Session : public spaces

90 - Laurier, E (Glasgow) : “Café counter sociability : gestures between staff, strangers and regulars”

Mercredi 15 juin- 15h00-15h30
(Salle F08)


Laurier, Eric (University of Edinburgh, Edinburgh)

Café counter sociability : gestures between staff, strangers and regulars

Since Cavan’s seminal study of sociability in bars in the 1970s, inspired by Goffman’s work, there have been few serious studies of this important site of interaction amongst staff, strangers and habituees. Cavan described how a person’s presence at the bar carried with it obligations to enter into conversation with others, particularly regulars.

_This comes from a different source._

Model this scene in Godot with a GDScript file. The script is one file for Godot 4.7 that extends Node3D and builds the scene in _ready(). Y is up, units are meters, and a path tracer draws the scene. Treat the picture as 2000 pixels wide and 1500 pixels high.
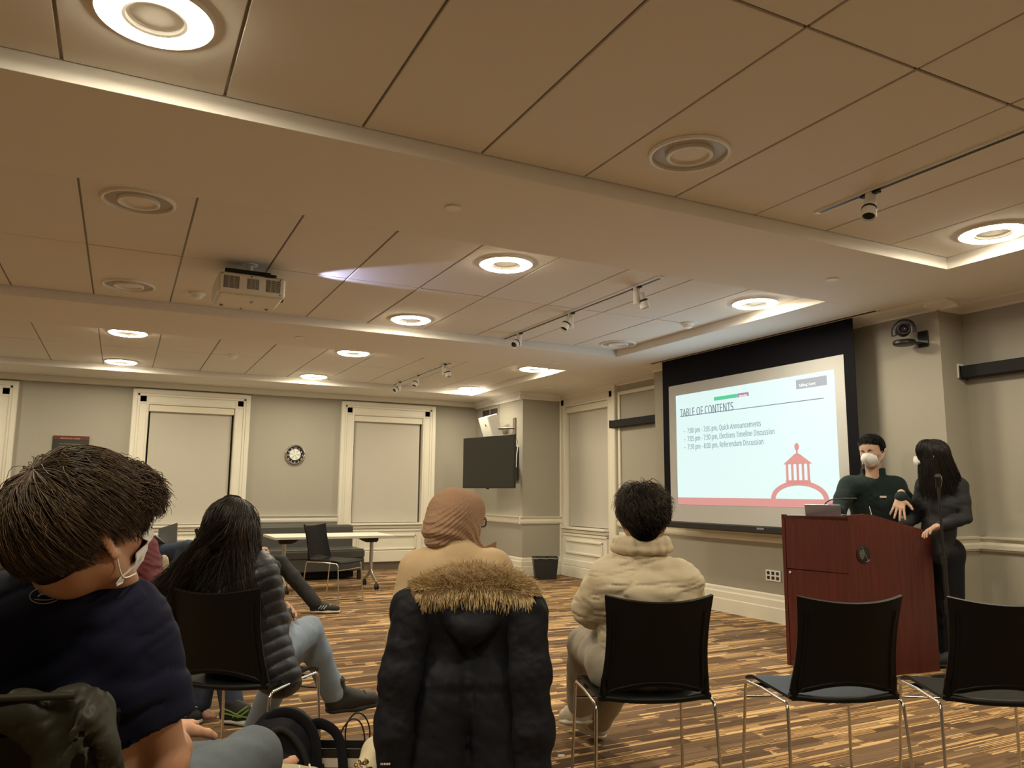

In this paper I will examine the counter in UK and US cafés as a different setting with quite distinct conventions and possibilities for encounters amongst unacquainted persons in society. Given that the persons are unacquainted and have limited rights to, and resources for. Talk to one another, gesture is of particular signifi cance in these encounters in initiating, avoiding, declining, pacing and ending encounters. Using three videos of café customers being served at a counter this paper will consider how regulars and strangers display and recognise one another’s membership of these categories. In one café regulars are able to remain at counter throughout their stay in the café, drinking their coffee there. In the other two cafés which feature in the clips, customers only remain at the counter while ordering their drinks and waiting for them to be prepared, after which they leave for seats at tables. The paper will seek to describe how strangers are invited through glances, the handling of cups, cutlery, money etc. and the adjustments of their upper body directions at the counter into ongoing conversations between staff and regulars. Relatedly, we will describe how strangers respond through smiling, glancing, shifts of upper body and handling of cups, money, cutlery etc. Of course staff themselves play a vital part in the handling of encounters through their parallel streams of gestures and talk to customers at the counter, where a part of their responsibilities is toward the production of friendliness, fairness or equally risking their opposites. We will use Charles Goodwin’s work to consider the importance of the setting of gestures in locating their sense and Heath et al.s emphasis on the implication of objects in the production of gestures and those gestures’ part in the configuration of objects.